Classic Analog Phase Shifters

Setting $s=j\omega$ in Eq.(8.19) gives the frequency response of the analog-phaser transfer function to be

$$H_a(j\omega) \eqsp \frac{j\omega-\omega_b}{j\omega+\omega_b},$$

where the `$a$ ' subscript denotes ``analog'' as opposed to ``digital''. The phase response is readily found to be

$$\Theta_a(\omega) \eqsp \pi - 2\tan^{-1}\left(\frac{\omega}{\omega_b}\right).$$

Note that the phase is always $\pi$ at dc ($\omega=0$ ), meaning each allpass section inverts at dc. Also, at $\omega=\infty$ (remember we're talking about analog here), we get a phase of zero. In between, the phase falls from $\pi$ to 0 as frequency goes from 0 to $\infty$ . In particular, at $\omega=\omega_b$ , the phase has fallen exactly half way, to $\pi /2$ . We will call $\omega=\omega_b$ the break frequency of the allpass section.^9.23

Figure 8.24a shows the phase responses of four first-order analog allpass filters with $\omega_b$ set to $2\pi[100,200,400,800]$ . Figure 8.24b shows the resulting normalized amplitude response for the phaser, for $g=1$ (unity feedfoward gain). The amplitude response has also been normalized by dividing by 2 so that the maximum gain is 1. Since there is an even number (four) of allpass sections, the gain at dc is $[1+(-1)(-1)(-1)(-1)]/2 = 1$ . Put another way, the initial phase of each allpass section at dc is $\pi$ , so that the total allpass-chain phase at dc is $4\pi$ . As frequency increases, the phase of the allpass chain decreases. When it comes down to $3\pi$ , the net effect is a sign inversion by the allpass chain, and the phaser has a notch. There will be another notch when the phase falls down to $\pi$ . Thus, four first-order allpass sections give two notches. For each notch in the desired response we must add two new first-order allpass sections.

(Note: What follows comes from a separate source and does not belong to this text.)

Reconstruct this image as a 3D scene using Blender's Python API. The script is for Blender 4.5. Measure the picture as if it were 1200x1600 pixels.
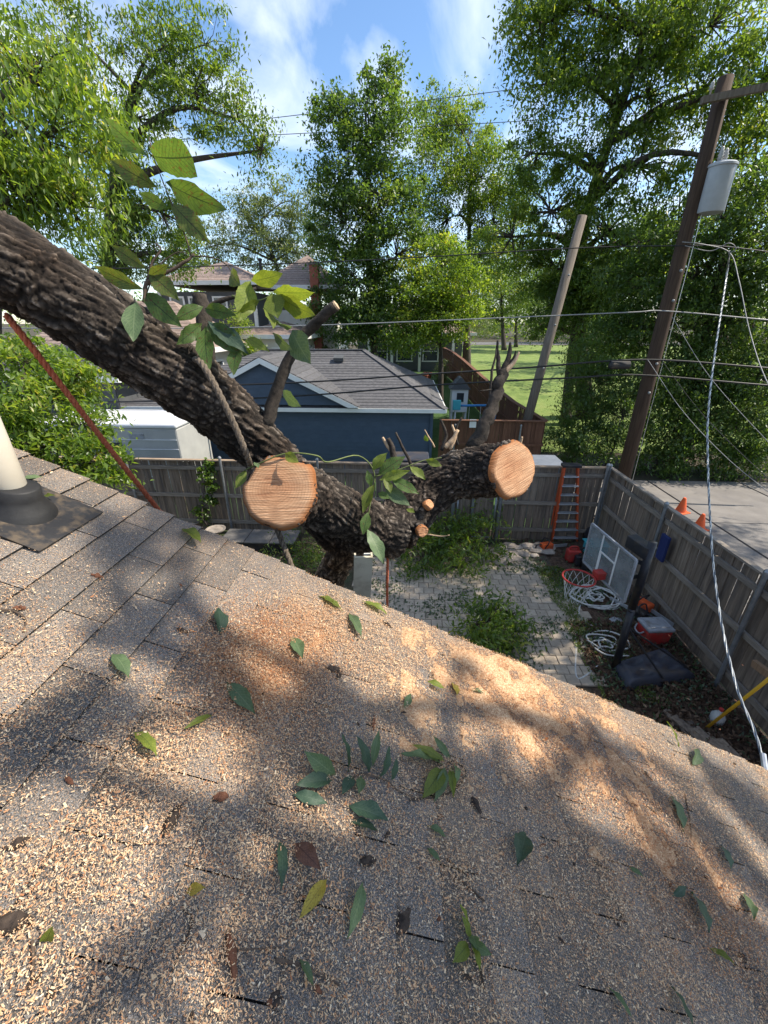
import bpy, bmesh, math, random
import numpy as np
from mathutils import Vector, Matrix, noise
from math import sin, cos, pi, radians, sqrt, tan, atan2

for o in list(bpy.data.objects): bpy.data.objects.remove(o)
scene = bpy.context.scene
COL = scene.collection
random.seed(7); RNG = np.random.default_rng(7)

# ------------------------------------------------------------------ camera, sky, sun, exposure
CAM = Vector((0, 0, 5.0)); FPX = 640.0; PITCH = radians(24.5); YAW = radians(3.0)
cd = bpy.data.cameras.new('camera'); cam = bpy.data.objects.new('camera', cd); COL.objects.link(cam)
cam.location = CAM; cam.rotation_euler = (pi/2 - PITCH, 0, YAW)
cd.sensor_fit = 'VERTICAL'; cd.sensor_height = 36; cd.lens = 36*FPX/1600; cd.clip_start = .02; cd.clip_end = 2000
scene.camera = cam

SUN_EL = radians(51); SUN_AZ = radians(86)          # azimuth clockwise from +Y: the sun stands to the right
SUN = Vector((cos(SUN_EL)*sin(SUN_AZ), cos(SUN_EL)*cos(SUN_AZ), sin(SUN_EL)))
ld = bpy.data.lights.new('sun', 'SUN'); ld.energy = 4.0; ld.angle = radians(.55); ld.color = (1, .91, .77)
lo = bpy.data.objects.new('sun', ld); COL.objects.link(lo); lo.rotation_euler = SUN.to_track_quat('Z', 'Y').to_euler()

world = bpy.data.worlds.new('World'); scene.world = world; world.use_nodes = True
nt = world.node_tree; nt.nodes.clear()
def wn(t, **k):
    n = nt.nodes.new(t)
    for a, b in k.items(): setattr(n, a, b)
    return n
sky = wn('ShaderNodeTexSky', sky_type='NISHITA', sun_disc=False, sun_elevation=SUN_EL, sun_rotation=SUN_AZ, altitude=100, air_density=1.0, dust_density=.6, ozone_density=1.6)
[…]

Figure 8.24: (a) Phase responses of first-order analog allpass sections with break frequencies at 100, 200, 400, and 800 Hz. (b) Corresponding phaser amplitude response.

From Fig.8.24b, we observe that the first notch is near $f=100$ Hz. This happens to be the frequency at which the first allpass pole ``breaks,'' i.e., $\omega_b=g_1$ . Since the phase of a first-order allpass section at its break frequency is $\pi /2$ , the sum of the other three sections must be approximately $2\pi + \pi/2$ . Equivalently, since the first section has ``given up'' $\pi /2$ radians of phase at $\omega_b=g_1=2\pi100$ , the other three allpass sections combined have given up $\pi /2$ radians as well (with the second section having given up more than the other two).

In practical operation, the break frequencies must change dynamically, usually periodically at some rate.